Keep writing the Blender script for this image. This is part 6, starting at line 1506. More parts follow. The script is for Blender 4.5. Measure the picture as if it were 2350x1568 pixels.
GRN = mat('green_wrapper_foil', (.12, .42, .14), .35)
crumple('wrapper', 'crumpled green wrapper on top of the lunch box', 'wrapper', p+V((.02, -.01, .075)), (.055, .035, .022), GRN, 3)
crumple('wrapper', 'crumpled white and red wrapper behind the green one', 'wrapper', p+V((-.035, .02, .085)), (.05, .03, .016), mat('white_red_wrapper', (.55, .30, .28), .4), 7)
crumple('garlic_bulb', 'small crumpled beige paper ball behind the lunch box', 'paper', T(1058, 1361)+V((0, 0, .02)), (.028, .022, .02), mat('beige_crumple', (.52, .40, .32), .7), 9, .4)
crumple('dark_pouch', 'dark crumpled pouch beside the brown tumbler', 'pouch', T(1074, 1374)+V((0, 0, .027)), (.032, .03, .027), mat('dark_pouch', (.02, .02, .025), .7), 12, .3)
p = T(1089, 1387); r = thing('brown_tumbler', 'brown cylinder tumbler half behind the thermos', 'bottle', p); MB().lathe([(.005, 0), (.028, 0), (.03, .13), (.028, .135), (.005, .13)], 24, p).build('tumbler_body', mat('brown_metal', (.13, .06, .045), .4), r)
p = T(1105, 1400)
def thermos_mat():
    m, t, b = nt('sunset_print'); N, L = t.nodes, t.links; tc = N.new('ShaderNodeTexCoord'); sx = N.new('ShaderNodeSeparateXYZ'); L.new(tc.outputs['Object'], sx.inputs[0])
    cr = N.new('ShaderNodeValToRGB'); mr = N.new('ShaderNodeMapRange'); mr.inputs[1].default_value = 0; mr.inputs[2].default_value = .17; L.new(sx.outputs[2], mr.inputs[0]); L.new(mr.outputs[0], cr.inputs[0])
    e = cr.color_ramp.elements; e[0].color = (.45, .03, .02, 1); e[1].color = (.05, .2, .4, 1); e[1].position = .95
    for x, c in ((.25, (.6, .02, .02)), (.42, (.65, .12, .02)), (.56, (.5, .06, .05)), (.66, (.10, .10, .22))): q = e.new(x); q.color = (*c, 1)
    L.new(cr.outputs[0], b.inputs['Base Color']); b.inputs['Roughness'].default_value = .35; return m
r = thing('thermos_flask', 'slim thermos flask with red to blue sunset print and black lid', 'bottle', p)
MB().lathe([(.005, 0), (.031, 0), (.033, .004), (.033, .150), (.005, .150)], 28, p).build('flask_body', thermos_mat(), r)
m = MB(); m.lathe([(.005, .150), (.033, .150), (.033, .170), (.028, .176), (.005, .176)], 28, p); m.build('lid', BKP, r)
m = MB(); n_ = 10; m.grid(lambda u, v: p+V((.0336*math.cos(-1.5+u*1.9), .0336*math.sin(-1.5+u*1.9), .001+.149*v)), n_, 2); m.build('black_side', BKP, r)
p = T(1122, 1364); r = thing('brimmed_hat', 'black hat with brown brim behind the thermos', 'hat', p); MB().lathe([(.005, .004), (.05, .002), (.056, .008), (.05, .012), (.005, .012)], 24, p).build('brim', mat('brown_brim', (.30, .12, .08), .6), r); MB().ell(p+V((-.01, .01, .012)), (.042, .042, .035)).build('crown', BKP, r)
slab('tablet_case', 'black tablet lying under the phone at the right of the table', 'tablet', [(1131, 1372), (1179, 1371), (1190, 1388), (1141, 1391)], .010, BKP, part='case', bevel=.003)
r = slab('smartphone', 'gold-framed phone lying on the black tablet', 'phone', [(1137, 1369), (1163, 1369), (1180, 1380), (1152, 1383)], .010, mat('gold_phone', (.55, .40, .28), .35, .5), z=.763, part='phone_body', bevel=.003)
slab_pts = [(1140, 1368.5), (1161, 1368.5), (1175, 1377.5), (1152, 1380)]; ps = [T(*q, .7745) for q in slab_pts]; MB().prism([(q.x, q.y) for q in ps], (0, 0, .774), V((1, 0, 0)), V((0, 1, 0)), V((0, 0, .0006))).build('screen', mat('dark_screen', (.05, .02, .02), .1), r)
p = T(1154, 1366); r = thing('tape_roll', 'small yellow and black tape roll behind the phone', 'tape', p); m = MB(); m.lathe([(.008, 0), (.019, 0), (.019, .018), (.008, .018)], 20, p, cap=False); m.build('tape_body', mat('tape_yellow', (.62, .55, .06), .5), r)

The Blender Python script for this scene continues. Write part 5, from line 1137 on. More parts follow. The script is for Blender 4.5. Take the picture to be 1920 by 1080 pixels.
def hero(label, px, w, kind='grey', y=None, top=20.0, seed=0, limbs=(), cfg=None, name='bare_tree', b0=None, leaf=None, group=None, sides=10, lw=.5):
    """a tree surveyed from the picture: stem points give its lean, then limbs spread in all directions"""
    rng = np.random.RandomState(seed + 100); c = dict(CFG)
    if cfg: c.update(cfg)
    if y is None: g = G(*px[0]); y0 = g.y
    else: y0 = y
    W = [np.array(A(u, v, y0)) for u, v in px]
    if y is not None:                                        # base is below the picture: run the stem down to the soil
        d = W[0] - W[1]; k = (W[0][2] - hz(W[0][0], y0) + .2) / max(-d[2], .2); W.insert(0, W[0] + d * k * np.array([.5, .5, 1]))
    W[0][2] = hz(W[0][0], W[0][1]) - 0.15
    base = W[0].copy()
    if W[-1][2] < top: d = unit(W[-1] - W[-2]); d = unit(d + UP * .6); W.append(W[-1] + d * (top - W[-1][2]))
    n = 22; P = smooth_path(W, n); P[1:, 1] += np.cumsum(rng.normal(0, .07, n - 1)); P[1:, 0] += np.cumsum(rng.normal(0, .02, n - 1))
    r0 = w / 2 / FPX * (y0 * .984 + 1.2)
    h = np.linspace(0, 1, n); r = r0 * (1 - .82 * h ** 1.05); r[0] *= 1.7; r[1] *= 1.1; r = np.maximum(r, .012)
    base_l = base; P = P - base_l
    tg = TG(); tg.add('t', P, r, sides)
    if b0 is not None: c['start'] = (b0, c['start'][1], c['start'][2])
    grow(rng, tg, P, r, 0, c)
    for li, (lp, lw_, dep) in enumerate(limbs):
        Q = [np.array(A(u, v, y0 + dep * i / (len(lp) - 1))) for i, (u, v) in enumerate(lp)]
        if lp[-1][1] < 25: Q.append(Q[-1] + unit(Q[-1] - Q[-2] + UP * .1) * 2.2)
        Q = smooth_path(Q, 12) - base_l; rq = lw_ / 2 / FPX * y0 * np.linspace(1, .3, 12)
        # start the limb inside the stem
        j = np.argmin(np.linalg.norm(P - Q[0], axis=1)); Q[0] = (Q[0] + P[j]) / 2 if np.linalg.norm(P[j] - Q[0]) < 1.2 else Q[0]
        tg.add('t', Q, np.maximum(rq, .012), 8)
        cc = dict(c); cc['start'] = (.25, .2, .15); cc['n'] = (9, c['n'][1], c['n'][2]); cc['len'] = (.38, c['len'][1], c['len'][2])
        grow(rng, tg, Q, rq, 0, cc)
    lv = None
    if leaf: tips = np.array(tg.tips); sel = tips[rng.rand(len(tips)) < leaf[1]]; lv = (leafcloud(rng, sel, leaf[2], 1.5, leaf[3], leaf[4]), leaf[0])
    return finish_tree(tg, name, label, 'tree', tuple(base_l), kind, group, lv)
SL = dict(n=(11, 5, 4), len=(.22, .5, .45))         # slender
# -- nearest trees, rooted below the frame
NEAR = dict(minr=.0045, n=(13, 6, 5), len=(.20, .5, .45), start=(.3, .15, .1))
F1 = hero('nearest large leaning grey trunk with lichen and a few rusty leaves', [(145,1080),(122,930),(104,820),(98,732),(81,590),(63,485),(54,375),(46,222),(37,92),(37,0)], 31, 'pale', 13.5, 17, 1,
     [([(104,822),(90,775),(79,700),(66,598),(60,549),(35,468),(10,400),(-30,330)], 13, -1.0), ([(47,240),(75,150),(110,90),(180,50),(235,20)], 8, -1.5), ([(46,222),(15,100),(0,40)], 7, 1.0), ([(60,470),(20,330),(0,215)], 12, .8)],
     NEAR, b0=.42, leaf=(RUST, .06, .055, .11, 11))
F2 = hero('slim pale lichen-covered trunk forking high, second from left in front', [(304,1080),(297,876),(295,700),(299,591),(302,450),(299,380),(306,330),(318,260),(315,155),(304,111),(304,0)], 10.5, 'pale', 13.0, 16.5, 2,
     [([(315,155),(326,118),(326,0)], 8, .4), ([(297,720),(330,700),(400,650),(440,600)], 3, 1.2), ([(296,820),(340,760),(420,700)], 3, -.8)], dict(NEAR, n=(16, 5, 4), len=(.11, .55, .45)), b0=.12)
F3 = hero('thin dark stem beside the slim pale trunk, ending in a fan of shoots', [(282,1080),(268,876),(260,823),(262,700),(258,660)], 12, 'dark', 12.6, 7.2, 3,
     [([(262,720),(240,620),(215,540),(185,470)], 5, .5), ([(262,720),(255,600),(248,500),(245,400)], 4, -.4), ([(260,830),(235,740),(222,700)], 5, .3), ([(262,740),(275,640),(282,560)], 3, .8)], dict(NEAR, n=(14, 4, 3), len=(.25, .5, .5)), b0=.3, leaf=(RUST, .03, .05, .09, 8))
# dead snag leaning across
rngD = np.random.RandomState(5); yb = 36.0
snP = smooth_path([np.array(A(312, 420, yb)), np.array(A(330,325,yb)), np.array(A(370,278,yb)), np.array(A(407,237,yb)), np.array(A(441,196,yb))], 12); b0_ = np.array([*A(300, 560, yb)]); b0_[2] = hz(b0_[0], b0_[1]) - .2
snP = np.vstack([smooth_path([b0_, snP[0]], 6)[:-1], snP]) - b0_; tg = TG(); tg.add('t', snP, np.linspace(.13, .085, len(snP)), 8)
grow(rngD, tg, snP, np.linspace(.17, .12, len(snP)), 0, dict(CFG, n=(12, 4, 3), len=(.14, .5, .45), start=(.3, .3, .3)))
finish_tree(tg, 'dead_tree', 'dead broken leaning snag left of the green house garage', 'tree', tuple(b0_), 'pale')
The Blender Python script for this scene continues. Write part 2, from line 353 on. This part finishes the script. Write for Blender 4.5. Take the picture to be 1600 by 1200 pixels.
+ + +
> _What you will do_: Show the lines that mention the word "part".

> _Finished answer_:
Keep writing the Blender script for this image. This is part 6, starting at line 1506. More parts follow. The script is for Blender 4.5. Measure the picture as if it were 2350x1568 pixels.
slab('tablet_case', 'black tablet lying under the phone at the right of the table', 'tablet', [(1131, 1372), (1179, 1371), (1190, 1388), (1141, 1391)], .010, BKP, part='case', bevel=.003)
r = slab('smartphone', 'gold-framed phone lying on the black tablet', 'phone', [(1137, 1369), (1163, 1369), (1180, 1380), (1152, 1383)], .010, mat('gold_phone', (.55, .40, .28), .35, .5), z=.763, part='phone_body', bevel=.003)
The Blender Python script for this scene continues. Write part 5, from line 1137 on. More parts follow. The script is for Blender 4.5. Take the picture to be 1920 by 1080 pixels.
The Blender Python script for this scene continues. Write part 2, from line 353 on. This part finishes the script. Write for Blender 4.5. Take the picture to be 1600 by 1200 pixels.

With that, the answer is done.